**Required work:** From the first line of the listing below to the line with "from mathutils import Matrix, Vector", print each line exactly, and nothing more. Leave out the pictures.

**Supplied data:**
-- START --
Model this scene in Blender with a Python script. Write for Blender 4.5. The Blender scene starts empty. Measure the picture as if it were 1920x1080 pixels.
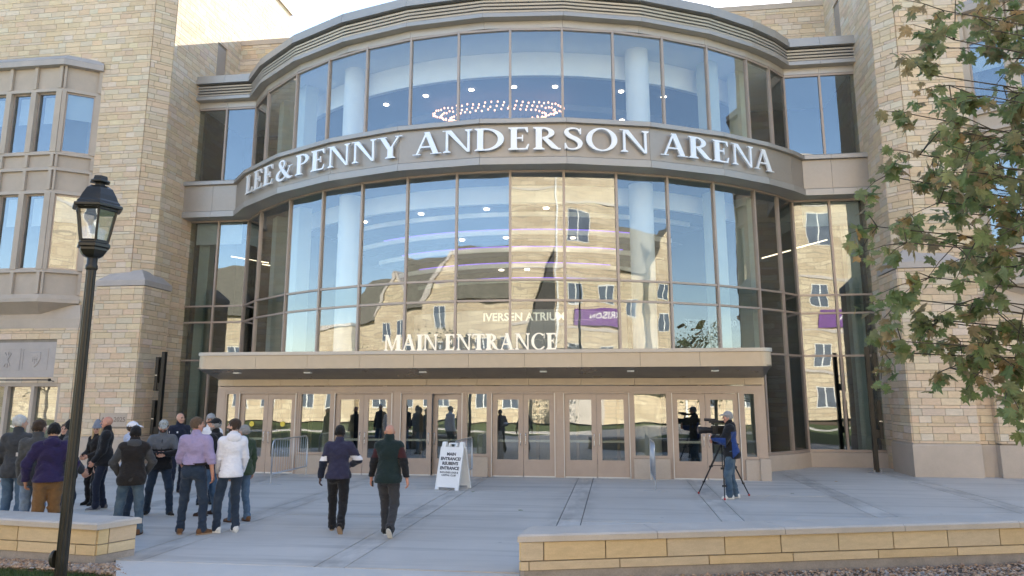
import bpy, math, random
import numpy as np
from mathutils import Matrix, Vector

SC = bpy.context.scene
COL = SC.collection
R_ = math.radians
# ------------------------------------------------------------------ camera
cam_d = bpy.data.cameras.new('camera'); cam = bpy.data.objects.new('camera', cam_d); COL.objects.link(cam)
PITCH, YAW, FPX = 0.178, 0.139, 1370.7
cam.location = (0, 0, 2.15)
cam.rotation_euler = (math.pi/2 + PITCH, 0, YAW)
cam_d.sensor_width = 36.0; cam_d.lens = FPX/1920*36.0
cam_d.shift_y = -42.1/1920
cam_d.clip_start = 0.1; cam_d.clip_end = 3000
SC.camera = cam
# ------------------------------------------------------------------ sky and sun
SUN_EL, SUN_AZ = 28.1, 14.4            # azimuth clockwise from +Y
w = bpy.data.worlds.new('World'); SC.world = w; w.use_nodes = True
nt = w.node_tree; nt.nodes.clear()
sky = nt.nodes.new('ShaderNodeTexSky'); sky.sky_type = 'NISHITA'; sky.sun_disc = False
sky.sun_elevation = R_(SUN_EL); sky.sun_rotation = R_(SUN_AZ); sky.altitude = 250
sky.air_density = 1.0; sky.dust_density = 0.4; sky.ozone_density = 1.0
bg = nt.nodes.new('ShaderNodeBackground'); bg.inputs[1].default_value = 0.105
wo = nt.nodes.new('ShaderNodeOutputWorld')
nt.links.new(sky.outputs[0], bg.inputs[0]); nt.links.new(bg.outputs[0], wo.inputs[0])
sun_d = bpy.data.lights.new('sun', 'SUN'); sun_d.energy = 4.0; sun_d.angle = R_(0.53); sun_d.color = (1, .93, .82)
sun = bpy.data.objects.new('sun', sun_d); COL.objects.link(sun)
sdir = Vector((math.sin(R_(SUN_AZ))*math.cos(R_(SUN_EL)), math.cos(R_(SUN_AZ))*math.cos(R_(SUN_EL)), math.sin(R_(SUN_EL))))
sun.rotation_euler = sdir.to_track_quat('Z', 'Y').to_euler()
sun.location = sdir*60
vs = SC.view_settings; vs.view_transform = 'Standard'; vs.look = 'None'; vs.gamma = 1; vs.exposure = 2.22; vs.use_curve_mapping = False
SC.cycles.max_bounces = 7; SC.cycles.glossy_bounces = 3; SC.cycles.diffuse_bounces = 3; SC.cycles.transparent_max_bounces = 10; SC.cycles.use_denoising = True
SC.cycles.sample_clamp_indirect = 6

# ------------------------------------------------------------------ materials
MATS = {}
def new_mat(name):
    m = bpy.data.materials.new(name); m.use_nodes = True; MATS[name] = m
    nt = m.node_tree; b = nt.nodes['Principled BSDF']
    return m, nt, b
def nd(nt, t, **kw):
    n = nt.nodes.new(t)
    for k, v in kw.items(): setattr(n, k, v)
    return n
def lk(nt, a, b): nt.links.new(a, b)
def world_pos(nt, scale=(1, 1, 1)):
    g = nd(nt, 'ShaderNodeNewGeometry')
    mp = nd(nt, 'ShaderNodeMapping'); mp.inputs['Scale'].default_value = scale
    lk(nt, g.outputs['Position'], mp.inputs['Vector']); return mp.outputs[0]
def noise(nt, vec, scale, detail=4, rough=.6):
    n = nd(nt, 'ShaderNodeTexNoise'); n.inputs['Scale'].default_value = scale; n.inputs['Detail'].default_value = detail
    n.inputs['Roughness'].default_value = rough
    lk(nt, vec, n.inputs['Vector']); return n.outputs['Fac']
def ramp(nt, fac, p0, p1, c0, c1):
    r = nd(nt, 'ShaderNodeMapRange'); r.inputs['From Min'].default_value = p0; r.inputs['From Max'].default_value = p1
    r.inputs['To Min'].default_value = c0; r.inputs['To Max'].default_value = c1; lk(nt, fac, r.inputs['Value']); return r.outputs[0]
def mul_col(nt, col, fac):
    mx = nd(nt, 'ShaderNodeVectorMath', operation='SCALE')
    lk(nt, col, mx.inputs[0]); lk(nt, fac, mx.inputs['Scale']); return mx.outputs[0]
def mix_col(nt, a, b, fac):
    mx = nd(nt, 'ShaderNodeMix', data_type='RGBA')
    for s, v in ((6, a), (7, b)):
        if isinstance(v, (tuple, list)): mx.inputs[s].default_value = (*v[:3], 1)
        else: lk(nt, v, mx.inputs[s])
    if isinstance(fac, float): mx.inputs[0].default_value = fac
    else: lk(nt, fac, mx.inputs[0])
    return mx.outputs[2]
def math2(nt, op, a, b):
    m = nd(nt, 'ShaderNodeMath', operation=op)
    for i, v in enumerate((a, b)):
        if isinstance(v, (int, float)): m.inputs[i].default_value = v
        else: lk(nt, v, m.inputs[i])
    return m.outputs[0]
def bump(nt, b, height, strength, dist=.01):
    bp = nd(nt, 'ShaderNodeBump'); bp.inputs['Strength'].default_value = strength; bp.inputs['Distance'].default_value = dist
    lk(nt, height, bp.inputs['Height']); lk(nt, bp.outputs[0], b.inputs['Normal'])
def rgb(nt, c):
    n = nd(nt, 'ShaderNodeRGB'); n.outputs[0].default_value = (*c, 1); return n.outputs[0]

def M(name, col, rough=.6, metal=0., var=.12, scale=3., fine=40., bmp=.0, bdist=.004, spec=.5, coords=None):
    m, nt, b = new_mat(name)
    if coords == 'obj':
        tc = nd(nt, 'ShaderNodeTexCoord'); p = tc.outputs['Object']
    else: p = world_pos(nt)
    n1 = noise(nt, p, scale, 5, .65); n2 = noise(nt, p, fine, 3, .6)
    f = math2(nt, 'MULTIPLY', ramp(nt, n1, .3, .7, 1-var, 1+var), ramp(nt, n2, .3, .7, 1-var*.5, 1+var*.5))
    lk(nt, mul_col(nt, rgb(nt, col), f), b.inputs['Base Color'])
    b.inputs['Roughness'].default_value = rough; b.inputs['Metallic'].default_value = metal
    b.inputs['Specular IOR Level'].default_value = spec
    if rough < .95: lk(nt, ramp(nt, n1, .3, .7, max(.02, rough-.08), min(1, rough+.08)), b.inputs['Roughness'])
    if bmp: bump(nt, b, n2, bmp, bdist)
    return m

# masonry: colour comes from the object colour (single pieces) or from the 'col' attribute (joined pieces)
def stone(name, src):
    m, nt, b = new_mat(name)
    if src == 'obj': c = nd(nt, 'ShaderNodeObjectInfo').outputs['Color']
    else:
        a = nd(nt, 'ShaderNodeAttribute'); a.attribute_name = 'col'; c = a.outputs['Color']
    p = world_pos(nt); ps = world_pos(nt, (1, 1, 3.5))
    n1 = noise(nt, ps, 5, 5, .7); n2 = noise(nt, p, 70, 3, .7); n3 = noise(nt, p, .35, 3, .5)
    f = math2(nt, 'MULTIPLY', ramp(nt, n1, .3, .7, .90, 1.09), ramp(nt, n2, .3, .7, .94, 1.06))
    f = math2(nt, 'MULTIPLY', f, ramp(nt, n3, .3, .7, .94, 1.05))
    lk(nt, mul_col(nt, c, f), b.inputs['Base Color']); b.inputs['Roughness'].default_value = .88
    b.inputs['Specular IOR Level'].default_value = .25
    bump(nt, b, math2(nt, 'ADD', n1, math2(nt, 'MULTIPLY', n2, .4)), .35, .006)
    return m
stone('stone_piece', 'obj'); stone('stone_mass', 'attr')
M('mortar', (.26, .225, .185), .95, var=.15, fine=60, bmp=.2)
M('cast_stone', (.46, .385, .315), .85, var=.10, scale=1.2, fine=60, bmp=.25, bdist=.003)
M('cast_stone_grey', (.42, .375, .345), .85, var=.10, scale=1.5, fine=60, bmp=.25, bdist=.003)
M('capstone', (.50, .44, .38), .8, var=.10, scale=2, fine=70, bmp=.2)
M('planter_base', (.30, .265, .235), .92, var=.2, scale=4, fine=50, bmp=.35)
M('metal_panel', (.355, .315, .275), .42, .35, var=.05, scale=.8, fine=9)
M('metal_band', (.37, .35, .33), .42, .35, var=.055, scale=.8, fine=5)
M('metal_light', (.47, .43, .385), .40, .3, var=.055, scale=.8, fine=5)
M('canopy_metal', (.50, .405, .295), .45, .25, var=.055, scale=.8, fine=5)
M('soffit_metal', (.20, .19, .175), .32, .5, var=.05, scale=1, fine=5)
M('frame_metal', (.40, .325, .275), .42, .3, var=.055, scale=1.2, fine=8)
M('dark_gap', (.03, .028, .026), .8, var=.1)
M('louver_metal', (.43, .405, .38), .4, .35, var=.03, scale=.8, fine=5)
M('louver_dark', (.045, .043, .04), .6, .2, var=.05)
M('silver_letter', (.80, .82, .85), .38, .25, var=.02, scale=1, fine=5)
M('white_letter', (.82, .80, .74), .6, 0, var=.02)
M('black_metal', (.016, .015, .014), .38, .4, var=.15, scale=6, fine=60)
M('lamp_paint', (.030, .027, .022), .36, .35, var=.15, scale=6, fine=60, bmp=.05)
M('chrome', (.60, .60, .61), .25, .95, var=.05)
M('galvanised', (.46, .48, .51), .42, .75, var=.12, scale=9, fine=60)
M('push_bar', (.66, .66, .64), .4, .4, var=.03)
M('interior_white', (.84, .85, .84), .8, var=.03)
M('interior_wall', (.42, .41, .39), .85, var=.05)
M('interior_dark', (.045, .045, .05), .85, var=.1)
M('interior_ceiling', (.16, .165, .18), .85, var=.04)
M('interior_floor', (.10, .095, .09), .45, var=.1)
M('interior_green', (.47, .52, .46), .8, var=.04)
M('roof_membrane', (.38, .37, .35), .9, var=.1)
M('roller_shade', (.60, .64, .64), .9, var=.04)

def emit(name, col, s):
    m, nt, b = new_mat(name)
    b.inputs['Base Color'].default_value = (*col, 1); b.inputs['Emission Color'].default_value = (*col, 1); b.inputs['Emission Strength'].default_value = s
emit('lamp_warm', (1, .84, .64), 5); emit('lamp_bulb', (1, .46, .25), .8); emit('led_purple', (.30, .16, .95), .28); emit('exit_green', (.1, .8, .3), 1)
emit('glow_letter', (.92, .82, .66), .07)  # faint glow added to brighten the canopy letters
M('sticker_yellow', (.75,.60,.08), .5, var=.03)
emit('lamp_line', (1, .80, .55), .9)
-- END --
**Exercise output:**
Model this scene in Blender with a Python script. Write for Blender 4.5. The Blender scene starts empty. Measure the picture as if it were 1920x1080 pixels.
import bpy, math, random
import numpy as np
from mathutils import Matrix, Vector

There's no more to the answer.